The Long Island Nets are building their roster. They traded this week for Anthony Brown, the 6’7” forward who’s bounced between the NBA and G League the last several years.

They have already signed two-way Henry Ellenson, the 22-year-old 6’11” big whose rights the Knicks renounced last summer to make room for KD and Kyrie (How’d that work out?) and Deng Adel, a 6’7” small forward who played for Cleveland last season. On Saturday, they held an open tryout at LIU Post. looking for diamonds in the rough.

And said Matt Riccardi, the newly anointed Long Island GM, they’re open to the return of a veteran NBA player whose rights they hold, but who now seems to have taken a completely different career path. Marshall Plumlee, the tallest and youngest of the three Plumlee brothers, is in the Army now, a second lieutenant ... and a U.S. Army Ranger, getting his Ranger pin at Fort Benning, Georgia, in August.

Plumlee joined the ROTC at Duke, where he won a national championship. While with the Knicks, he was a member of the New York State National Guard. All of it was inspired by his Duke coach —and West Point grad— Mike Krzyzewski.

Last October, the Nets acquired Plumlee’s rights from the Agua Caliente Clippers in exchange for the 33rd overall pick in the 2018 NBA G League Draft, hoping he still had some basketball left in him.

But, as Riccardi notes, Plumlee seems to have left basketball behind, at least for now.

“I think Marshall [Plumlee] is doing something probably way more important for our country than for us in Long Island right now,” Riccardi told NetsDaily. “If he ever did want to come back, I’m sure we’d be open to the opportunity and hearing him out.

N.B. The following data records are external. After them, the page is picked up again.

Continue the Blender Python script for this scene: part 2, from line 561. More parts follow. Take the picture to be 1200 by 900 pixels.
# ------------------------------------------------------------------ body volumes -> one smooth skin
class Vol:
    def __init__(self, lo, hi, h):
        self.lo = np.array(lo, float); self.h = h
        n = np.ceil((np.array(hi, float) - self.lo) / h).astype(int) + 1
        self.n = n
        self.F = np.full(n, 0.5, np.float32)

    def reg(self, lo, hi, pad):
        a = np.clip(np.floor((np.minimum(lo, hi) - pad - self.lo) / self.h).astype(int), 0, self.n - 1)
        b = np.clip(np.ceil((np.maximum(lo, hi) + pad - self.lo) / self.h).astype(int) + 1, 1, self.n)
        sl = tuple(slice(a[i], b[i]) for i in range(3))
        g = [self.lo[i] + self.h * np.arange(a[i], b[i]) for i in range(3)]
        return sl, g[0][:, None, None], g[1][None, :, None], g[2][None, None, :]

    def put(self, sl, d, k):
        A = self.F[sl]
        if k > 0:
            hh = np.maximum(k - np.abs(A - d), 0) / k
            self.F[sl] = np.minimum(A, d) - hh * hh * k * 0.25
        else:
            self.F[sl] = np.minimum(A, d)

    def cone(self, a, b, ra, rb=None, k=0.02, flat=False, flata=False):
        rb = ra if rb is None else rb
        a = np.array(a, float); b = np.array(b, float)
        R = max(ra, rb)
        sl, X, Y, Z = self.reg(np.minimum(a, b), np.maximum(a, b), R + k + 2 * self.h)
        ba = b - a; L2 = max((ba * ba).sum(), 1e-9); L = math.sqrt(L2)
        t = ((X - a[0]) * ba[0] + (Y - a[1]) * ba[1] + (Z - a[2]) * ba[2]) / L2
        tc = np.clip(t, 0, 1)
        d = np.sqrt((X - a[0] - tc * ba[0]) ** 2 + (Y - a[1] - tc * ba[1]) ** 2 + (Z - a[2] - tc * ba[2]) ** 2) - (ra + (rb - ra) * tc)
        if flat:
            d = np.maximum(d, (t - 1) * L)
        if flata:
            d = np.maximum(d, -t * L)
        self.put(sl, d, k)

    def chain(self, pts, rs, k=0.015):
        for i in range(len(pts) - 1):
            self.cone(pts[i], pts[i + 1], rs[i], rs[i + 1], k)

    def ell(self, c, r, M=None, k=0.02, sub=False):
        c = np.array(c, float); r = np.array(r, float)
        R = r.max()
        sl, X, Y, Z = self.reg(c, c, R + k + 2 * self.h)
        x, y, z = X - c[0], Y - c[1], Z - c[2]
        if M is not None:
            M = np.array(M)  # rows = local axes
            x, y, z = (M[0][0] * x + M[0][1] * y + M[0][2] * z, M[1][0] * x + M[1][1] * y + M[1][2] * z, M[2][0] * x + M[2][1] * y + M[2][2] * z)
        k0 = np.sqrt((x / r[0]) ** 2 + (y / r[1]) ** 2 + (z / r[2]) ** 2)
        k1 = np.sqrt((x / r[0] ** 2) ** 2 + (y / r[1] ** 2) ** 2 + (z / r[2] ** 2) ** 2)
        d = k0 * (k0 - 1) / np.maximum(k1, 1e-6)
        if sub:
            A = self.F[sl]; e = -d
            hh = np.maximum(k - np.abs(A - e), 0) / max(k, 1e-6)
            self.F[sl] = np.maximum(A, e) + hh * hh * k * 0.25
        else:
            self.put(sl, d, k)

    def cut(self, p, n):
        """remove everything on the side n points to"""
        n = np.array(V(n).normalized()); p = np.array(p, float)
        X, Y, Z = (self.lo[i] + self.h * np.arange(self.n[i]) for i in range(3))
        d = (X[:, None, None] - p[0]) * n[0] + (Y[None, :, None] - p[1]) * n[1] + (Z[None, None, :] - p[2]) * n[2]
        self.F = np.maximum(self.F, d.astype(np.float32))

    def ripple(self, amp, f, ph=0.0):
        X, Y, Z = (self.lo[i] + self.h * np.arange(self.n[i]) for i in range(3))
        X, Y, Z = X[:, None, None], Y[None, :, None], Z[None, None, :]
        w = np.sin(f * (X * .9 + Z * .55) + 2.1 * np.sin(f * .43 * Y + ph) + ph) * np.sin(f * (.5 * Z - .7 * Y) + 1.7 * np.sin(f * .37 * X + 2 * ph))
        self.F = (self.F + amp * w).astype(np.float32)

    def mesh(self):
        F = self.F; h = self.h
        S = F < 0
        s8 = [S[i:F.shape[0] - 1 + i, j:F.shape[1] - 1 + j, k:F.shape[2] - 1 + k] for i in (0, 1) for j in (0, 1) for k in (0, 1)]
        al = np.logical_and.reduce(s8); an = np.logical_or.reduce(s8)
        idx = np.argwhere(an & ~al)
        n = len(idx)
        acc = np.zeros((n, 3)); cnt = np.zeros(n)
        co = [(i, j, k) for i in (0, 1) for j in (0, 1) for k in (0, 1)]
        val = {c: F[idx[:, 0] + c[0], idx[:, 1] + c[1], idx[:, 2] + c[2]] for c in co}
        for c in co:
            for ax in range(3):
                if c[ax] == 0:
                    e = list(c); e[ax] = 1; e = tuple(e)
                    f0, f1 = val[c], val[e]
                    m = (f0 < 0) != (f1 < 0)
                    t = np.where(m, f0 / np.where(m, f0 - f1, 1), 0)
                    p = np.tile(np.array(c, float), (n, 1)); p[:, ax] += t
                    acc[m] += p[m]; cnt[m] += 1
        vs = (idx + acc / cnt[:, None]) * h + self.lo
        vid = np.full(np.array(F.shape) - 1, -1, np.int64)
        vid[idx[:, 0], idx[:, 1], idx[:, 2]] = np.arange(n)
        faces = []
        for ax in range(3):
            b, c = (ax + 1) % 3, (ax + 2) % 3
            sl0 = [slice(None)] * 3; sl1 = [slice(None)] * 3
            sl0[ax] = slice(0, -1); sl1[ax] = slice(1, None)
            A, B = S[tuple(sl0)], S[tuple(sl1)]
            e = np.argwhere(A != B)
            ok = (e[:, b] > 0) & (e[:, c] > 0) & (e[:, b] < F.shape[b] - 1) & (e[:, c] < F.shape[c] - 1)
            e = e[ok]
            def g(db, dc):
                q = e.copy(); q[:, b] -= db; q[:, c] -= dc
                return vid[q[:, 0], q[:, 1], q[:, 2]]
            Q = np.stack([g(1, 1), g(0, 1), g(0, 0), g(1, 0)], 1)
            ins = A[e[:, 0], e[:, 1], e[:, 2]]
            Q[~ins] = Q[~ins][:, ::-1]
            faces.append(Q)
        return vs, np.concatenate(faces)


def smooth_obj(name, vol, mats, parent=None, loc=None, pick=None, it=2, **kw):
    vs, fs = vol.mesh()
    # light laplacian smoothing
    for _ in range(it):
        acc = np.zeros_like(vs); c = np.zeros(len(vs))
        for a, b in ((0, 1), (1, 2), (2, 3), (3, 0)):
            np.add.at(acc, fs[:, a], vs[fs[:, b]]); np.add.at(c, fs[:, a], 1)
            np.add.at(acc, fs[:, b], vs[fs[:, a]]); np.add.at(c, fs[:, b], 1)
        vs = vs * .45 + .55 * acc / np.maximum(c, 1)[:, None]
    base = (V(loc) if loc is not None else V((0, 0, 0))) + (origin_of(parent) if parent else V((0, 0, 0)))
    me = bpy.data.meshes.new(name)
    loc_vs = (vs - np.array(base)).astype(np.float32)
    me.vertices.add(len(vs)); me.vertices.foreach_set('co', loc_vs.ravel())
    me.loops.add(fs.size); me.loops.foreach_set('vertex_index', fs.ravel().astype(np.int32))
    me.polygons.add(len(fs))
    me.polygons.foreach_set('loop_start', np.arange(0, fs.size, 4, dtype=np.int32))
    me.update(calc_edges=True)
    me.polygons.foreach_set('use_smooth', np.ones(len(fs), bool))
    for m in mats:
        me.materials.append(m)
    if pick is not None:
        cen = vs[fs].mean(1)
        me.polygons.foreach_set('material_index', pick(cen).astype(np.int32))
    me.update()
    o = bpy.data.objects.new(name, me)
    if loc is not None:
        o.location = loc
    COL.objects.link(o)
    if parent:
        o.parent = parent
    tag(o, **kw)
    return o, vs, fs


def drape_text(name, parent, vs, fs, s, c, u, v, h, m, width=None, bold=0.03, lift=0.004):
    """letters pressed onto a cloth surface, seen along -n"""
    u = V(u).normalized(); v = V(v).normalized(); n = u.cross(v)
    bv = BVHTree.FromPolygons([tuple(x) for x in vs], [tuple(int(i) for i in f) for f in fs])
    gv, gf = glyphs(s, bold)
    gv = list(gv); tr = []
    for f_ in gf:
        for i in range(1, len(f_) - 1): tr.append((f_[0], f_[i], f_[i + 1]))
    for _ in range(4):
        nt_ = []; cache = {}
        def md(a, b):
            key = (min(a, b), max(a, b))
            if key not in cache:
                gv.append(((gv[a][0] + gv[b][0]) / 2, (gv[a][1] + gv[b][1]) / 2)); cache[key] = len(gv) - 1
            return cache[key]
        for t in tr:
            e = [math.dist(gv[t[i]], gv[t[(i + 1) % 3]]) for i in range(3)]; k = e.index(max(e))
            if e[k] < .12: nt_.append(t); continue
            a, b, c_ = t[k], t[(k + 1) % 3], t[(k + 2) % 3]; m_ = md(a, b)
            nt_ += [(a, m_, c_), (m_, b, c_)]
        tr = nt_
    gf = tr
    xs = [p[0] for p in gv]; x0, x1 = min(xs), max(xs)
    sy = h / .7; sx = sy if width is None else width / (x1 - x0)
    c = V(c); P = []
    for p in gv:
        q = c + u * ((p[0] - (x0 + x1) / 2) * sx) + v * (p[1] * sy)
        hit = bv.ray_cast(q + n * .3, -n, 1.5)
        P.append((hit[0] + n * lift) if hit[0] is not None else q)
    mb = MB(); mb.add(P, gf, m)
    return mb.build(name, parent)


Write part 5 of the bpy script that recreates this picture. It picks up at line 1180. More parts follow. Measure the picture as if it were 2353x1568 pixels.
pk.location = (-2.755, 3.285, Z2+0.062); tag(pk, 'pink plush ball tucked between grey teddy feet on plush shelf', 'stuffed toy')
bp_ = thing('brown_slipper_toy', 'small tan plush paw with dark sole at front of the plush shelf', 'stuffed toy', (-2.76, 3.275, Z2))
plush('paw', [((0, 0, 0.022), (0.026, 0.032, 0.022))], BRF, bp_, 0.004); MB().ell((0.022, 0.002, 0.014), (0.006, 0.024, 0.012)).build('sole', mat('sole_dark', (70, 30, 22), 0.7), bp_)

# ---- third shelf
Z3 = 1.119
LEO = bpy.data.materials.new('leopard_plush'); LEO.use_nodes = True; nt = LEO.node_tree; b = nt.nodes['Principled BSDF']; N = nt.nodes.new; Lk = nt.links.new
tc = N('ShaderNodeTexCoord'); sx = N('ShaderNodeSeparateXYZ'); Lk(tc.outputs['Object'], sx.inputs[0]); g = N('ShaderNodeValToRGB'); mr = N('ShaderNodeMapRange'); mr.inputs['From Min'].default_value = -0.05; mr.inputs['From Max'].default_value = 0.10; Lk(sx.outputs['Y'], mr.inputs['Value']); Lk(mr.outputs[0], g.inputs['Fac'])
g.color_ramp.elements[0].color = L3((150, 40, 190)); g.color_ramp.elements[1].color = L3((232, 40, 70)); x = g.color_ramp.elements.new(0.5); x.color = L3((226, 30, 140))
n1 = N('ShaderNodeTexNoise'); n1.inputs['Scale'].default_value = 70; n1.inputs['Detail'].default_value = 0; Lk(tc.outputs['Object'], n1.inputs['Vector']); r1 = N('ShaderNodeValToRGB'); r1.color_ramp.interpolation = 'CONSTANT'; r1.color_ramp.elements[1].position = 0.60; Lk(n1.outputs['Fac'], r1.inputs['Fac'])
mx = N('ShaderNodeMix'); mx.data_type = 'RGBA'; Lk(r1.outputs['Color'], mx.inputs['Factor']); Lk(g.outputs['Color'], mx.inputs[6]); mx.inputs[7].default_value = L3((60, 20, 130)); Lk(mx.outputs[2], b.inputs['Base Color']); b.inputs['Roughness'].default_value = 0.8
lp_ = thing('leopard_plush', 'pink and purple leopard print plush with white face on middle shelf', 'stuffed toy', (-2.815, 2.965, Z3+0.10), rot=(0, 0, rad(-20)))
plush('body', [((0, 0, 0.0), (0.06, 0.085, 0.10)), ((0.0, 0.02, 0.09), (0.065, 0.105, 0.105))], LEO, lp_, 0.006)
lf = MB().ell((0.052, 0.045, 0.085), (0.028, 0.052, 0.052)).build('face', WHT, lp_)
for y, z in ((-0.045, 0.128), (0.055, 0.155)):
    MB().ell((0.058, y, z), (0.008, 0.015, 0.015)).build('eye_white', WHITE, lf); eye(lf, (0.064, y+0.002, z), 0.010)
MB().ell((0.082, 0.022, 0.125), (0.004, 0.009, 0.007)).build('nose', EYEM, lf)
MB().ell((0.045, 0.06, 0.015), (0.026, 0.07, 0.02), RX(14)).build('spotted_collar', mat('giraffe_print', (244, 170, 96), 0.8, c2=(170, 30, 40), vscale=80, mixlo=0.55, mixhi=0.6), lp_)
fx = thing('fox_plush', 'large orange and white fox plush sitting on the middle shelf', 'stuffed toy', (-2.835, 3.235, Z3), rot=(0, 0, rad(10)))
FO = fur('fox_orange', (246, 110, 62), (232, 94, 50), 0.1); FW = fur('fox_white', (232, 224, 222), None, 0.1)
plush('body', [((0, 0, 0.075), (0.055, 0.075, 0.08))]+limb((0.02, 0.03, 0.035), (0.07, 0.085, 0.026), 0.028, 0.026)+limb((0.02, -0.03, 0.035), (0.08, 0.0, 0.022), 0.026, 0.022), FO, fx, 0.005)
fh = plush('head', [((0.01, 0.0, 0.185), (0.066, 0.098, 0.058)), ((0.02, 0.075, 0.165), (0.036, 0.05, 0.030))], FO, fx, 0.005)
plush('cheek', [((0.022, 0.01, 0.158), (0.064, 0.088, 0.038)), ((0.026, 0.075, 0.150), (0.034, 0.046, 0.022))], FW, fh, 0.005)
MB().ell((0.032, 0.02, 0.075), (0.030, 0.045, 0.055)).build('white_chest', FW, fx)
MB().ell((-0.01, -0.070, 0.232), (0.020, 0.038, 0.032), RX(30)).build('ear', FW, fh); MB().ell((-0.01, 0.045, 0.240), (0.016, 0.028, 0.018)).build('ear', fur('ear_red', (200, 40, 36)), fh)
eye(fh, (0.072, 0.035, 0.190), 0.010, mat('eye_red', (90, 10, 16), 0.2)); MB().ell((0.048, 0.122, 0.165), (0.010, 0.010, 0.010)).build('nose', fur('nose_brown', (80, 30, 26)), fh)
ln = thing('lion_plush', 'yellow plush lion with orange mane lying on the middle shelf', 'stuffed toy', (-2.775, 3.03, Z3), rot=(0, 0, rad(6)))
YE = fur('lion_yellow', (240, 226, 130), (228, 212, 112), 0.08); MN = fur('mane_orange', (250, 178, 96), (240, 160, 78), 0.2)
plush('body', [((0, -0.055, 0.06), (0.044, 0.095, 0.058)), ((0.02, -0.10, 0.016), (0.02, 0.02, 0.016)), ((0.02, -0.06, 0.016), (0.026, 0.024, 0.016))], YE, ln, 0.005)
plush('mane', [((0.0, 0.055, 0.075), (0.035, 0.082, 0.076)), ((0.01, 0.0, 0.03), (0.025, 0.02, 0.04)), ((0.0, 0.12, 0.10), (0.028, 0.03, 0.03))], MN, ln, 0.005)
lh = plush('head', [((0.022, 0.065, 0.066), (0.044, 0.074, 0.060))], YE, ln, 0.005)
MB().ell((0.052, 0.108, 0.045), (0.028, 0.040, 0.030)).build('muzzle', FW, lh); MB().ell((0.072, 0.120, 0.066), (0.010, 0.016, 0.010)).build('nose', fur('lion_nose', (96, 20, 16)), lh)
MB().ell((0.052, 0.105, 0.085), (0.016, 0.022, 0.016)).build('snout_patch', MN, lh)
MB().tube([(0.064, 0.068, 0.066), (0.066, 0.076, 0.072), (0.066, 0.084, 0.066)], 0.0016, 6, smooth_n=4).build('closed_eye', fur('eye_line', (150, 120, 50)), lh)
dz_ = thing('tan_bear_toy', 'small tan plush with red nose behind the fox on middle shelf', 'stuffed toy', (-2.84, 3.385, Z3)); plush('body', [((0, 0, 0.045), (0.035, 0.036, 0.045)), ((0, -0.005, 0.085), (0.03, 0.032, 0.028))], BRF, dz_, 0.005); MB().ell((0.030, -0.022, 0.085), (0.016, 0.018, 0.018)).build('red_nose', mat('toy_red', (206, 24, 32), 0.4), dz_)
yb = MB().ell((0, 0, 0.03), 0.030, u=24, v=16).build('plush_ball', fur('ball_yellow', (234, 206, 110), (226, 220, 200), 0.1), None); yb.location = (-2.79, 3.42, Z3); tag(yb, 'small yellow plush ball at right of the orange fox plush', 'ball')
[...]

But I think he’s got a pretty good career path set for him in terms of his army career.”

In fact, that path was endorsed just last week by none other than General James McConville, the Army’s Chief of Staff, in a tweet.

Plumlee, who won a national championship at Duke, He didn’t have a stellar NBA career, but the Nets were willing to take a chance on him ... and he made more than $700,000 while playing. Now, instead of running plays for Shaun Fein or Kenny Atkinson, he’ll be running plays for Uncle Sam.